The Arab Gulf States and Jordan
The presence of petroleum resources allowed Gulf countries to achieve unprecedented wealth and global influence during the 1970s and 80s. The Oil Embargo that launched by Saudi king Faysal following the 1973 war between Israel and Egypt would result in substantially increased petroleum revenues and regional influence for Saudi Arabia. Some of these increased proceeds were utilized in promoting Wahhabi ideology throughout the Muslim world.
However, at home, King Faysal sought to decrease the power of the ulama, forcing critical clerics out of their positions. He used his security forces to harshly repress dissent, while defending his policies in Islamic terms. He resisted calls for a constitution by claiming “our constitution is the Qur’an.” King Faysal was assassinated by his nephew, Faysal bin Musaid on March 25, 1975. It is thought that the nephew sought to avenge the death of his brother, Khalid, who was killed while attacking a television station in 1966, in protest of the introduction of TV in Saudi Arabia.
Other Gulf states were not as expansive in using their oil wealth, but they invested heavily in their own economies. Kuwait created a cradle-to-grave welfare system for Kuwaiti citizens (not foreign workers, who make up more than 60% of the country’s population). In Oman, the royal family undertook significant infrastructure development, raising the national standard of living.
Seven small emirates agreed to form the United Arab Emirates in 1971, a union that has proven immensely successful economically and in terms of increasing their regional influence. As with the other Gulf states, the majority of residents in the UAE and Qatar are foreign laborers, who do not receive the same benefits as citizens. All of the states are similar in that they are monarchies, with few opportunities for public participation in government. Kuwait has the only representative assembly of the Gulf States.
In contrast to the Nasserites and Ba`thists, the Gulf States continued to be governed by monarchies. Saudi Arabia viewed Arab Nationalism as a threat to the monarchies, opposed Nasser, allied with United States, and supported monarchies in the Yemenese civil war and in Bahrain.
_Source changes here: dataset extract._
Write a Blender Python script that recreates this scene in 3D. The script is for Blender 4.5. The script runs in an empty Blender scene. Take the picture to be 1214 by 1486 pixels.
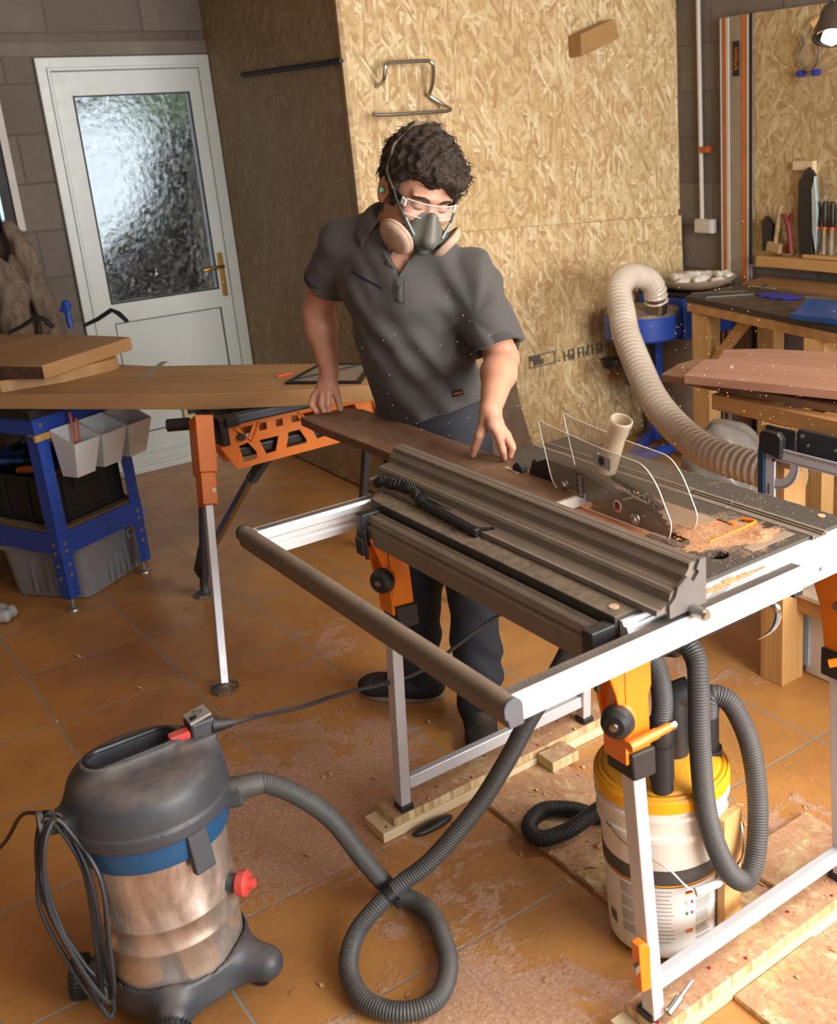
import bpy, math, random
import numpy as np
from mathutils import Vector, Matrix, noise
from mathutils.geometry import tessellate_polygon
random.seed(7); rng = np.random.default_rng(7)
SC = bpy.context.scene
COL = SC.collection
PI = math.pi
V = Vector
def R(d): return math.radians(d)

# ------------------------------------------------------------------ materials
def srgb(r, g, b):
    f = lambda c: (c/255/12.92) if c/255 <= .04045 else ((c/255+.055)/1.055)**2.4
    return (f(r), f(g), f(b), 1)
class NT:
    def __init__(s, name):
        s.m = bpy.data.materials.new(name); s.m.use_nodes = True
        s.t = s.m.node_tree; s.t.nodes.clear()
        s.out = s.n('ShaderNodeOutputMaterial'); s.b = s.n('ShaderNodeBsdfPrincipled')
        s.l(s.b.outputs[0], s.out.inputs[0])
        s.tc = s.n('ShaderNodeTexCoord').outputs['Object']
    def n(s, k, **kw):
        o = s.t.nodes.new(k)
        for a, b in kw.items(): setattr(o, a, b)
        return o
    def l(s, a, b): s.t.links.new(a, b)
    def mapping(s, scale=(1,1,1), rot=(0,0,0), loc=(0,0,0), src=None):
        m = s.n('ShaderNodeMapping'); m.inputs['Scale'].default_value = scale
        m.inputs['Rotation'].default_value = rot; m.inputs['Location'].default_value = loc
        s.l(src or s.tc, m.inputs[0]); return m.outputs[0]
    def noise(s, scale=5, detail=3, rough=.5, src=None, dist=0):
        o = s.n('ShaderNodeTexNoise'); o.inputs['Scale'].default_value = scale
        o.inputs['Detail'].default_value = detail; o.inputs['Roughness'].default_value = rough
        o.inputs['Distortion'].default_value = dist
        s.l(src or s.tc, o.inputs['Vector']); return o.outputs['Fac']
    def ramp(s, src, stops, interp='LINEAR'):
        o = s.n('ShaderNodeValToRGB'); o.color_ramp.interpolation = interp
        e = o.color_ramp.elements
        while len(e) < len(stops): e.new(.5)
        for k, (p, c) in enumerate(stops):
            e[k].position = p; e[k].color = c if hasattr(c, '__len__') else (c, c, c, 1)
        s.l(src, o.inputs[0]); return o.outputs[0]
    def mix(s, fac, a, b, mode='MIX'):
        o = s.n('ShaderNodeMix', data_type='RGBA', blend_type=mode)
        for k, v in ((0, fac), (6, a), (7, b)):
            if isinstance(v, bpy.types.NodeSocket): s.l(v, o.inputs[k])
            else: o.inputs[k].default_value = v
        return o.outputs[2]
    def math(s, op, a, b=0, c=0):
        o = s.n('ShaderNodeMath', operation=op)
        for k, v in ((0, a), (1, b), (2, c)):
            if isinstance(v, bpy.types.NodeSocket): s.l(v, o.inputs[k])
            else: o.inputs[k].default_value = v
        return o.outputs[0]
    def xyz(s, src=None):
        o = s.n('ShaderNodeSeparateXYZ'); s.l(src or s.tc, o.inputs[0]); return o.outputs
    def bump(s, h, strength=.3, dist=.01):
        o = s.n('ShaderNodeBump'); o.inputs['Strength'].default_value = strength
        o.inputs['Distance'].default_value = dist
        s.l(h, o.inputs['Height']); s.l(o.outputs[0], s.b.inputs['Normal'])
    def set(s, **kw):
        for k, v in kw.items():
            i = s.b.inputs[k.replace('_', ' ')]
            if isinstance(v, bpy.types.NodeSocket): s.l(v, i)
            else: i.default_value = v
DUST = srgb(176, 148, 122)
def upmask(t, lo=.35, hi=.95):
    g = t.n('ShaderNodeNewGeometry'); z = t.xyz(g.outputs['Normal'])[2]
    return t.ramp(z, [(max(0,lo), 0), (hi, 1)])
def pmat(name, col, rough=.5, metal=0, var=.12, dust=0, scale=9, bump=.0, coat=0, dustcol=DUST, clearcoat=0, spec=.5):
    t = NT(name)
    n = t.noise(scale, 5, .6)
    dark = tuple(c*(1-var) for c in col[:3])+(1,); lite = tuple(min(1, c*(1+var)) for c in col[:3])+(1,)
    c = t.ramp(n, [(.3, dark), (.7, lite)])
    if dust:
        n2 = t.noise(scale*1.7, 6, .7)
        m = t.math('MULTIPLY', t.ramp(n2, [(.5-.45*dust, .0), (.75-.25*dust, 1)]), t.math('ADD', t.math('MULTIPLY', upmask(t), .8), .2*dust))
        m = t.math('MULTIPLY', m, min(1, dust*1.25))
        c = t.mix(m, c, dustcol)
        t.set(Roughness=t.math('ADD', t.math('MULTIPLY', m, .5), rough))
    else: t.set(Roughness=t.ramp(t.noise(scale*3, 4), [(0, max(0, rough-.1)), (1, min(1, rough+.1))]))
    t.set(Base_Color=c, Metallic=metal)
    t.b.inputs['Specular IOR Level'].default_value = spec
    if coat: t.b.inputs['Coat Weight'].default_value = coat
    if bump: t.bump(t.noise(scale*12, 4), bump, .002)
    return t.m
def wood(name, c1, c2, ang=0, scale=1, rough=.6, ring=1, knots=True, dust=0, axis='z', tilt=0):
    """grain runs along local x turned by ang about z (axis='v' : vertical grain)"""
    t = NT(name)
    rot = (0, 0, -ang) if axis == 'z' else (0, R(90), 0)
    r = t.mapping((1,1,1), rot)
    s1 = t.mapping((1.2*scale, 14*scale, 14*scale), src=r)
    warp = t.noise(1.0, 2, .5, src=s1, dist=.6)
    fine = t.noise(1.0, 4, .7, src=t.mapping((5*scale, 190*scale, 190*scale), src=r))
    broad = t.noise(1.6*scale, 2, .5, src=r)
    w = t.n('ShaderNodeTexWave', wave_type='BANDS', bands_direction='Y'); t.l(t.mapping((.6*scale, 16*scale, 16*scale), src=r), w.inputs[0])
    w.inputs['Scale'].default_value = 1.0*ring; w.inputs['Distortion'].default_value = 6; w.inputs['Detail'].default_value = 3; w.inputs['Detail Scale'].default_value = .8
    a = t.math('ADD', t.math('MULTIPLY', w.outputs['Fac'], .16), t.math('MULTIPLY', warp, .68))
    a = t.math('ADD', a, t.math('MULTIPLY', fine, .22))
    c = t.ramp(a, [(.3, c1), (.8, c2)])
    c = t.mix(t.ramp(broad, [(.45, 0), (.75, .35)]), c, c2)
    if knots:
        v = t.n('ShaderNodeTexVoronoi'); v.inputs['Scale'].default_value = 2.2*scale
        t.l(t.mapping((1, 2.2, 2.2), src=r), v.inputs['Vector'])
        k = t.ramp(v.outputs['Distance'], [(.03, 1), (.075, 0)])
        c = t.mix(t.math('MULTIPLY', k, .7), c, tuple(x*.35 for x in c2[:3])+(1,))
    if dust:
        m = t.math('MULTIPLY', t.ramp(t.noise(14, 6, .7), [(.6-.3*dust, 0), (.8, 1)]), upmask(t))
        c = t.mix(t.math('MULTIPLY', m, dust), c, DUST)
    t.set(Base_Color=c, Roughness=rough)
    t.bump(fine, .15, .001)
    return t.m
def osb_mat(name, tint=1.0, dust=0, axis='y', vert=False, strong=1):
    """flakes on a board whose face is normal to the given axis"""
    t = NT(name)
    pp = t.xyz(); cbn = t.n('ShaderNodeCombineXYZ'); iu, iv = {'y': (0, 2), 'x': (1, 2), 'z': (0, 1)}[axis]
    t.l(pp[iu], cbn.inputs[0]); t.l(pp[iv], cbn.inputs[1]); base = cbn.outputs[0]
    def flakes(rot, sc, seed):
        m = t.mapping((sc[0], sc[1], .01), loc=(seed, seed*1.7, 0), src=t.mapping((1, 1, 1), (0, 0, R(rot)), src=base))
        wn = t.n('ShaderNodeTexNoise'); wn.inputs['Scale'].default_value = .5; wn.inputs['Detail'].default_value = 2; t.l(m, wn.inputs['Vector'])
        ad = t.n('ShaderNodeVectorMath', operation='MULTIPLY_ADD'); t.l(wn.outputs['Color'], ad.inputs[0]); ad.inputs[1].default_value = (1.1, 1.1, 0); t.l(m, ad.inputs[2])
        v = t.n('ShaderNodeTexVoronoi', voronoi_dimensions='2D'); v.inputs['Scale'].default_value = 1; t.l(ad.outputs[0], v.inputs['Vector'])
        sep = t.n('ShaderNodeSeparateColor'); t.l(v.outputs['Color'], sep.inputs[0])
        return sep.outputs[0], sep.outputs[1]
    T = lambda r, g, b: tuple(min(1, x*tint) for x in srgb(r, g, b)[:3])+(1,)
    A, A2 = flakes(10, (13, 62), 1.3); B, B2 = flakes(-38, (12, 66), 5.1); C_, C2 = flakes(57, (11, 70), 9.7); D, D2 = flakes(95, (15, 80), 3.1)
    cols = [(0, T(184, 150, 104)), (.3, T(202, 172, 122)), (.6, T(214, 188, 140)), (.9, T(226, 204, 160)), (1, T(240, 224, 186))]
    c = t.ramp(A, cols)
    for X, X2, th in ((B, B2, .55), (C_, C2, .55), (D, D2, .66)):
        c = t.mix(t.ramp(X2, [(th, 0), (th+.02, 1)], 'LINEAR'), c, t.ramp(X, cols))
    edge = t.noise(60, 3, .7, src=t.mapping((1, .35, 1), src=base))
    c = t.mix(t.ramp(edge, [(.3, .40*strong), (.5, 0)]), c, T(128, 92, 54))
    hi = t.ramp(C2, [(.95, 0), (.96, .55)]); c = t.mix(hi, c, T(246, 230, 190))
    big = t.noise(1.1, 3, .5, src=base); c = t.mix(t.ramp(big, [(.4, .0), (.7, .22)]), c, T(168, 126, 76))
    if vert:
        s = t.noise(1, 4, .6, src=t.mapping((30, 2.0, 1), src=base)); c = t.mix(.38, c, t.ramp(s, [(.3, T(150, 118, 80)), (.7, T(200, 166, 116))]))
    if dust:
        m = t.math('MULTIPLY', t.ramp(t.noise(11, 7, .7), [(.40, 0), (.50, .95)]), upmask(t)); c = t.mix(t.math('MULTIPLY', m, dust), c, t.ramp(t.noise(120, 3, .8), [(.3, srgb(158, 104, 78)), (.7, srgb(206, 156, 124))]))
    t.set(Base_Color=c, Roughness=.62); t.bump(t.math('ADD', A, t.math('MULTIPLY', edge, .6)), .25, .002)
    return t.m
def glass_mat(name, tint=(1,1,1,1), rough=.02, alpha=.2, dust=.0):
    t = NT(name)
    tr = t.n('ShaderNodeBsdfTransparent'); tr.inputs[0].default_value = tint
    mx = t.n('ShaderNodeMixShader'); fr = t.n('ShaderNodeLayerWeight'); fr.inputs[0].default_value = .25
    f = t.math('ADD', t.math('MULTIPLY', fr.outputs['Facing'], .25), alpha)
    if dust: f = t.math('ADD', f, t.ramp(t.noise(11, 5, .6), [(.35, 0), (.75, dust)]))
    t.l(f, mx.inputs[0]); t.l(tr.outputs[0], mx.inputs[1]); t.l(t.b.outputs[0], mx.inputs[2]); t.l(mx.outputs[0], t.out.inputs[0])
    t.set(Base_Color=srgb(206, 190, 168) if dust else (.9,.93,.95,1), Roughness=rough)
    return t.m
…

The Saudis also gave support to the great-grandson of their former Hashemite rival, King Husayn in Jordan.
King Husayn found himself in the middle of what became known as the Arab Cold War. He faced the challenges of guiding a country with few natural resources and a large Palestinian minority. Jordan was drawn into the debate over Arab Nationalism, and faced pressure from the UAR and Nasser. In light of these pressures and growing Palestinian unrest, Husayn turned back to the West and an alliance with the US. This alliance was further cemented after the Iraqi revolution of 1958. Jordan’s politics stabilized after that, and its economy improved, bolstered by American aid. Still, King Husayn could not afford to just ignore Nasser and the UAR. Under substantial pressure from Egypt and Syria, Jordan joined an alliance against Israel in 1967, and later suffered a crushing defeat in the Six Days War. However, Husayn’s political astuteness, and strong support from the army, allowed him to stay in power until his death in 1999.